Question

How do you solve \[2{{\sin }^{2}}x=1+\cos x\] for \[{{0}^{\circ }}\le x\le {{180}^{\circ }}\]?

Answer 1

Hint: To solve the given trigonometric equation, we first need to convert \[{{\sin }^{2}}x\] in terms of $\cos x$ using the identity ${{\sin }^{2}}x+{{\cos }^{2}}x=1$. Using this, we will obtain a trigonometric equation in terms of $\cos x$. Then we need to substitute $\cos x=t$ to get a quadratic equation in $t$. On solving the quadratic equation, we will get two values of $t$, which will correspond to the values of $\cos x$. Then using the given range, we can determine the final solution of the equation.

Complete step by step answer:
The equation given in the question is
\[2{{\sin }^{2}}x=1+\cos x............(i)\]
As we can observe in the above equation that it contains two trigonometric functions, \[{{\sin }^{2}}x\] and $\cos x$. For solving a trigonometric equation, we first have to convert it in the form of only one trigonometric function. Now, clearly $\cos x$ can’t be converted in any form so it will remain as it is.
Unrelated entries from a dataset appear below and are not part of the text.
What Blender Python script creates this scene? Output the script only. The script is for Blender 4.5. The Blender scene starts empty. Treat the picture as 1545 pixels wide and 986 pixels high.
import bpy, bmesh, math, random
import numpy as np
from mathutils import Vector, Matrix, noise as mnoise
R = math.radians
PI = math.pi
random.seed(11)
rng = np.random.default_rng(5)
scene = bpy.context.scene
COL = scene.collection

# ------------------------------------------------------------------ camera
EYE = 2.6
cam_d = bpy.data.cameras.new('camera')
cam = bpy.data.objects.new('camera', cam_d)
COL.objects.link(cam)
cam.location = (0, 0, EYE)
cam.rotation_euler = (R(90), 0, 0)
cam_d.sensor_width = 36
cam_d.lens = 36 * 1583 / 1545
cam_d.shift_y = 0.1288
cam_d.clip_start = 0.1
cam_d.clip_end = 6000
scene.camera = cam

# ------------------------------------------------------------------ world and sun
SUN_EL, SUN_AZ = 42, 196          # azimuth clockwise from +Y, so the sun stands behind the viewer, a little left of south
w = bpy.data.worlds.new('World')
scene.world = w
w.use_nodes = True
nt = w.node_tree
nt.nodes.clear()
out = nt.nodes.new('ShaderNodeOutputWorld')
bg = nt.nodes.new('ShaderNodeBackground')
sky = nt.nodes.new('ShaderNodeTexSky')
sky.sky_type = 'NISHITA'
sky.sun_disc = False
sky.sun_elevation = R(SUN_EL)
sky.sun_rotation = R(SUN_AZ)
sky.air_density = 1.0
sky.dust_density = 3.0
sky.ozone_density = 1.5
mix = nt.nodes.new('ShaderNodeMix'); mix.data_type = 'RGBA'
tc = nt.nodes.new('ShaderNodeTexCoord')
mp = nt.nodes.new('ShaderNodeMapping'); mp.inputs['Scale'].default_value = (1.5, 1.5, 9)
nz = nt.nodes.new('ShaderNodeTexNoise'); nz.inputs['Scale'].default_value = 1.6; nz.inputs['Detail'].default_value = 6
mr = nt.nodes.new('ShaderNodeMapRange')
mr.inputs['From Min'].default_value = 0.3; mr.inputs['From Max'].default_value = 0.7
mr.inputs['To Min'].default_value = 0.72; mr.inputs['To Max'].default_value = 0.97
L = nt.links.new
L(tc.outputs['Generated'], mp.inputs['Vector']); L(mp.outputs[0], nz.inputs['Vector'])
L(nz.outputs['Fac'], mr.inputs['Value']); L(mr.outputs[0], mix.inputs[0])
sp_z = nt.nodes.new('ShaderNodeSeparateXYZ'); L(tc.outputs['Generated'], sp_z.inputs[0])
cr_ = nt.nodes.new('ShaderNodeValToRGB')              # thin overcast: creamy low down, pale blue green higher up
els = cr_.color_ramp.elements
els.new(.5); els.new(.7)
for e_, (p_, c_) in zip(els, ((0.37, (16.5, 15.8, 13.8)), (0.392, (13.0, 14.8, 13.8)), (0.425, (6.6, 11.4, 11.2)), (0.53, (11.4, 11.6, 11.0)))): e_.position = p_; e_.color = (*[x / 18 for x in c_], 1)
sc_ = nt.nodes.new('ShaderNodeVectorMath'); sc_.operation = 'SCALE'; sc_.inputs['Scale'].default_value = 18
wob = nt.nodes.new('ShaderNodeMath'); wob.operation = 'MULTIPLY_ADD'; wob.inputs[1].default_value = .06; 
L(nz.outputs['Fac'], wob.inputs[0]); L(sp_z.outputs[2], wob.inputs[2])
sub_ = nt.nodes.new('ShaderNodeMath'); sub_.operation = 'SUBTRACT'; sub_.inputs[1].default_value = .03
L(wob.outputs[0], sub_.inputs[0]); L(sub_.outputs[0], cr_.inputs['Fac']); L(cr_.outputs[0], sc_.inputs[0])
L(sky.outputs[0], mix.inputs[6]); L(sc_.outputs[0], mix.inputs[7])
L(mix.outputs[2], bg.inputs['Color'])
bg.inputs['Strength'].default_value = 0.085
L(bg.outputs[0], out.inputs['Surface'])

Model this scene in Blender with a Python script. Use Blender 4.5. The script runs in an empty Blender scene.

But we can convert \[{{\sin }^{2}}x\] in terms of $\cos x$ by using the identity
${{\sin }^{2}}x+{{\cos }^{2}}x=1$
Subtracting ${{\cos }^{2}}x$ from both the sides, we get
\[\Rightarrow {{\sin }^{2}}x=1-{{\cos }^{2}}x.............(ii)\]
Putting equation (ii) in (i), we get
\[\begin{align}
  & \Rightarrow 2\left( 1-{{\cos }^{2}}x \right)=1+\cos x \\
 & \Rightarrow 2-2{{\cos }^{2}}x=1+\cos x \\
\end{align}\]
Adding $2{{\cos }^{2}}x-2$ both the sides, we get
\[\begin{align}
  & \Rightarrow 2-2{{\cos }^{2}}x+2{{\cos }^{2}}x-2=1+\cos x+2{{\cos }^{2}}x-2 \\
 & \Rightarrow 0=2{{\cos }^{2}}x+\cos x-1 \\
 & \Rightarrow 2{{\cos }^{2}}x+\cos x-1=0..........(iii) \\
\end{align}\]
Substituting $\cos x=t$ in the above equation, we get
\[\Rightarrow 2{{t}^{2}}+t-1=0\]
So we have a quadratic equation in $t$. Now, the above equation can be written as
\[\Rightarrow 2{{t}^{2}}+2t-t-1=0\]
Taking $2t$ common from the first two terms, and $-1$ common from the last two terms, we get
\[\Rightarrow 2t\left( t+1 \right)-1\left( t+1 \right)=0\]
Now taking \[\left( t+1 \right)\] common, we have
\[\begin{align}
  & \Rightarrow \left( t+1 \right)\left( 2t-1 \right)=0 \\
 & \Rightarrow \left( t+1 \right)=0,\left( 2t-1 \right)=0 \\
\end{align}\]
On solving we get
$\Rightarrow t=-1,t=\dfrac{1}{2}$
Now, according to our substitution, $t=\cos x$. This means that
$\cos x=-1,\cos x=\dfrac{1}{2}$
According to the question, the interval of $x$ is given to be \[{{0}^{\circ }}\le x\le {{180}^{\circ }}\]. This means that $x$ can take the values from the first two quadrants.
We know that $\cos x$ is positive in the first quadrant, and is negative in the second quadrant. So the negative value $-1$ must belong to the second quadrant, and the positive value $\dfrac{1}{2}$ must belong to the first quadrant. From the first part of the solution, we have
$\begin{align}
  & \Rightarrow \cos x=-1 \\
 & \Rightarrow x={{180}^{\circ }} \\
\end{align}$
And from the second part of the solution we have
$\begin{align}
  & \Rightarrow \cos x=\dfrac{1}{2} \\
 & \Rightarrow x={{60}^{\circ }} \\
\end{align}$
So the solution of the given equation \[2{{\sin }^{2}}x=1+\cos x\] is $x={{180}^{\circ }}$ and $x={{60}^{\circ }}$.

Note: Do not end your solution after writing the values for $\cos x$.The variable of the equation is $x$, not $\cos x$. So the solution of the equation means the values of the variable $x$. Also, be careful to make sure that the solutions to the given trigonometric equation obtained must be in the range specified in the question.